--- Begin Supplied material ---

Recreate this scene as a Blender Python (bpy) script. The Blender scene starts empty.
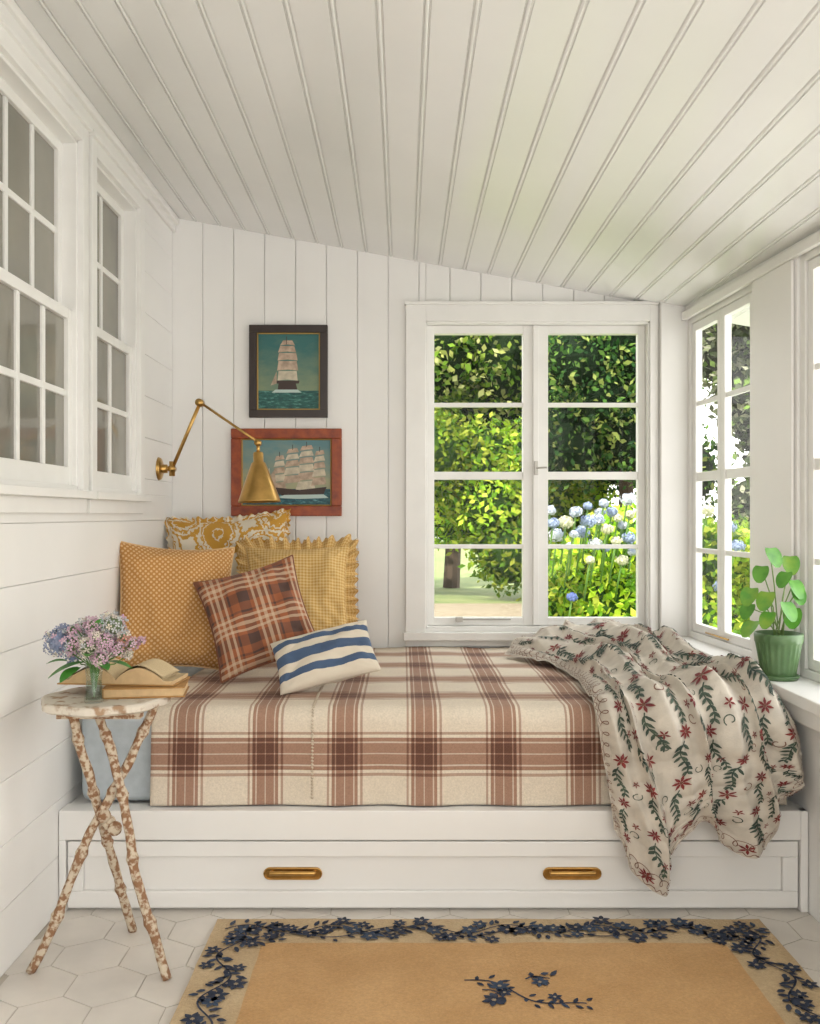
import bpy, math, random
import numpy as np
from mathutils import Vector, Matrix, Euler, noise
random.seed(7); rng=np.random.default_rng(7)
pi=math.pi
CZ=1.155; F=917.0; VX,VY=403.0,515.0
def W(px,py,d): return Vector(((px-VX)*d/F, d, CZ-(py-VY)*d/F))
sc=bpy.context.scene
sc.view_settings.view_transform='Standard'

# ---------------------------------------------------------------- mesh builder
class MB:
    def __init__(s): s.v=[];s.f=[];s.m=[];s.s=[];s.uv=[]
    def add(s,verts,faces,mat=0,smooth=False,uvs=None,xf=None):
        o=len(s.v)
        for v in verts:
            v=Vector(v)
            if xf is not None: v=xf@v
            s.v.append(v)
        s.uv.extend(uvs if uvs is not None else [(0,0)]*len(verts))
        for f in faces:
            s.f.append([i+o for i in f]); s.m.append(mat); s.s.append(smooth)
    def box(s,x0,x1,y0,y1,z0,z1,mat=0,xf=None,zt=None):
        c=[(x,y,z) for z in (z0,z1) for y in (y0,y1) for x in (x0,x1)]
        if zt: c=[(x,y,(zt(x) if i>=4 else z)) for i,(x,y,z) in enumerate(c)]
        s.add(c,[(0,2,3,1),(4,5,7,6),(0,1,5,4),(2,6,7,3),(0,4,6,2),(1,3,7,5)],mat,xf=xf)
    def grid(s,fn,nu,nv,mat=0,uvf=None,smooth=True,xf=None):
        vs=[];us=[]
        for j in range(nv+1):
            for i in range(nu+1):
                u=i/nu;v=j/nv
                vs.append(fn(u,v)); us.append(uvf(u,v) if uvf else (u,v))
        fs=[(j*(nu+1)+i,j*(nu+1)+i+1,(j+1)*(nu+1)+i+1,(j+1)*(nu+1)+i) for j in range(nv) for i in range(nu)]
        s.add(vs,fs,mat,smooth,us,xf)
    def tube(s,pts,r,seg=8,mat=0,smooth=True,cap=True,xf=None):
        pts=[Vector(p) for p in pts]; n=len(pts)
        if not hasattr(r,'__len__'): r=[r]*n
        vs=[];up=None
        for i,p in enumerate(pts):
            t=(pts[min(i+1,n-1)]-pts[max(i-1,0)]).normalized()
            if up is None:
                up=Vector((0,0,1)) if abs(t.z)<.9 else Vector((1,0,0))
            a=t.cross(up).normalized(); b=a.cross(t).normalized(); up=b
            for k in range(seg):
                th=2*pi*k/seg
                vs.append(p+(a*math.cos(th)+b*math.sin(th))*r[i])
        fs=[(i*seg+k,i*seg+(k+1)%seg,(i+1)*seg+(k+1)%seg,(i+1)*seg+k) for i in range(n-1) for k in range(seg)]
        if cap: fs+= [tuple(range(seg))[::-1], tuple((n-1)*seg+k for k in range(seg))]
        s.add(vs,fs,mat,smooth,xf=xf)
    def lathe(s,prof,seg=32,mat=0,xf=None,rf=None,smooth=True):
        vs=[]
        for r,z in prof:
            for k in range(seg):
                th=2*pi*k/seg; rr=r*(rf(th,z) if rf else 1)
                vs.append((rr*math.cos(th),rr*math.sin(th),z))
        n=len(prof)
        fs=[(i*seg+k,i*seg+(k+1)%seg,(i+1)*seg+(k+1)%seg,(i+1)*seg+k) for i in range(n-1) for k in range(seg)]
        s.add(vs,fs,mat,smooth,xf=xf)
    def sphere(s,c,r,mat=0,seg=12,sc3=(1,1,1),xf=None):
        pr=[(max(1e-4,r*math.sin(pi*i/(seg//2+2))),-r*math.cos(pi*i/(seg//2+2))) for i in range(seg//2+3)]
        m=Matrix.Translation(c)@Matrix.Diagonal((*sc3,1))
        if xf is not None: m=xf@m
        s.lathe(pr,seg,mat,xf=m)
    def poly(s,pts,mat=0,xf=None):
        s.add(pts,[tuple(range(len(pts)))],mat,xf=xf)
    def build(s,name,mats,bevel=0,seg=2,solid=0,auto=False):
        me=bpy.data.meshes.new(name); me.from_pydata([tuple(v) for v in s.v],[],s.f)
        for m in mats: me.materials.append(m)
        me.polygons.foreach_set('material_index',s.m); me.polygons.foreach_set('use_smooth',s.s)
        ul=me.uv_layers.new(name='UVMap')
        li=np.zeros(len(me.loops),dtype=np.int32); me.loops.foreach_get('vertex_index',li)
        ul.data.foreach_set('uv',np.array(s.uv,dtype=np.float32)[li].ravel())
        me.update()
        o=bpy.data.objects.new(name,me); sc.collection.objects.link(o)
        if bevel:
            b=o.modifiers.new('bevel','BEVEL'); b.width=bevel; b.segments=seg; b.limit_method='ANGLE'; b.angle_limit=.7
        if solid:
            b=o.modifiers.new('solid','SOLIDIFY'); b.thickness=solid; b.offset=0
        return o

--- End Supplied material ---

§ **Task brief**
Print the data above verbatim from the first line through the line holding "sc.view_settings.view_transform='Standard'", leaving every picture out.

§ **Worked answer**
Recreate this scene as a Blender Python (bpy) script. The Blender scene starts empty.
import bpy, math, random
import numpy as np
from mathutils import Vector, Matrix, Euler, noise
random.seed(7); rng=np.random.default_rng(7)
pi=math.pi
CZ=1.155; F=917.0; VX,VY=403.0,515.0
def W(px,py,d): return Vector(((px-VX)*d/F, d, CZ-(py-VY)*d/F))
sc=bpy.context.scene
sc.view_settings.view_transform='Standard'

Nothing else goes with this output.